Em 1966, Martin Scorsese tinha 24 anos e estava longe de imaginar que acabava de ser publicado o livro “Silêncio”, de Shusaku Endo, e em que se basearia o filme que esperou “uma vida inteira para fazer”. A obra só seria descoberta pelo realizador anos mais tarde, em 1989. À data, Andrew Garfield tinha seis anos e os “filmes eram a sua religião”, contou recentemente à revista “America, the National Catholic Review”. E Jorge Mario Bergoglio era já um padre jesuíta que tinha sido, durante o começo dessa década, reitor da Faculdade de Filosofia e Teologia de San Miguel.
A teia cronológica traz-nos a 2017, o ano em chega às salas de cinema a história dos padres jesuítas portugueses que partiram para o Japão, Sebastião Rodrigues (Andrew Garfield) e Francisco Garupe (Adam Driver), com a missão de perceber se o seu superior tinha cometido apostasia – que é como quem diz, renegado Deus publicamente. Nas terras nipónicas sob o regime Xogunato Tokugawa, que baniu o catolicismo e quase todo o contacto com o estrangeiro – especialmente com os portugueses -, os dois jovens religiosos testemunham a perseguição e o martírio dos japoneses cristãos.
“Silêncio” chega às salas portuguesas na próxima quinta-feira e tem uma carga dramática pesada, para crentes e não crentes. Levanta questões sobre a força de vontade dos homens quando acreditam verdadeiramente em algo e faz refletir sobre o silêncio do divino e as formas de o ultrapassar. Scorsese fez questão de mostrar o filme em primeira mão ao Papa Francisco.
Mas esta história que se tornou num projeto de vida para o realizador e foi escrita pelo japonês Endo, é na realidade um aglomerado de muitas escolhas de vida que começam muitos séculos antes, ainda antes de chegarmos ao Japão. Em 1491, ano em nasce no País Basco o filho mais novo de uma família nobre: Inigo Lopez de Loyola, mais tarde conhecido por Inácio. Cresceu com todos os confortos reservados aos nobres. Mas aos 30 anos foi ferido de morte numa batalha em Pamplona e, a 24 de junho de 1521, julgam que lhe estão a traçar o destino: Inácio, moribundo, recebe os últimos sacramentos. O ritual funciona de maneira oposta e, como que por milagre, o guerreiro começa a recuperar dois dias depois. Durante esse tempo, converte-se. Descreve uma visão com Nossa Senhora e o menino Jesus e começa a sonhar não com guerras ou luxos, mas com a santidade. Livra-se das roupas de cavaleiro e passa a usar um “humilde traje de peregrino”. Nos anos seguintes, dedica-se à peregrinação, aos estudos e em 1540 funda a Companhia de Jesus.

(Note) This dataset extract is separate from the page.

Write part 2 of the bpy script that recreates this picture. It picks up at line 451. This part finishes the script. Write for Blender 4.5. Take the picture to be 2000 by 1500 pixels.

Quando morreu, em 1556, a ordem contava com mais de mil membros em 100 casas e 16 províncias, apenas 16 anos após a sua fundação. Inácio de Loiola foi beatificado por Paulo VI em 1609 e canonizado por outro papa, Gregório XV, em 1622. Ironicamente, seria um papa com o nome Clemente (o XIV) a ordenar a supressão da Companhia de Jesus, em 1773. Expulsos de muitos países, entre os quais Portugal, os jesuítas encontraram reduto na Rússia e nos séculos seguintes o seu caminho vai oscilando com a maré das revoluções. Mas nunca desapareceram e continuam a surgir gerações sucessivas destes padres missionários que procuram ver Deus em todas as pequeninas coisas. São atualmente a ordem religiosa com mais membros do mundo, e, na cadeira mais alta da igreja que os afastou no passado, senta-se desde 2013 – e pela primeira vez – um jesuíta: Jorge Mario Bergoglio, Papa Francisco.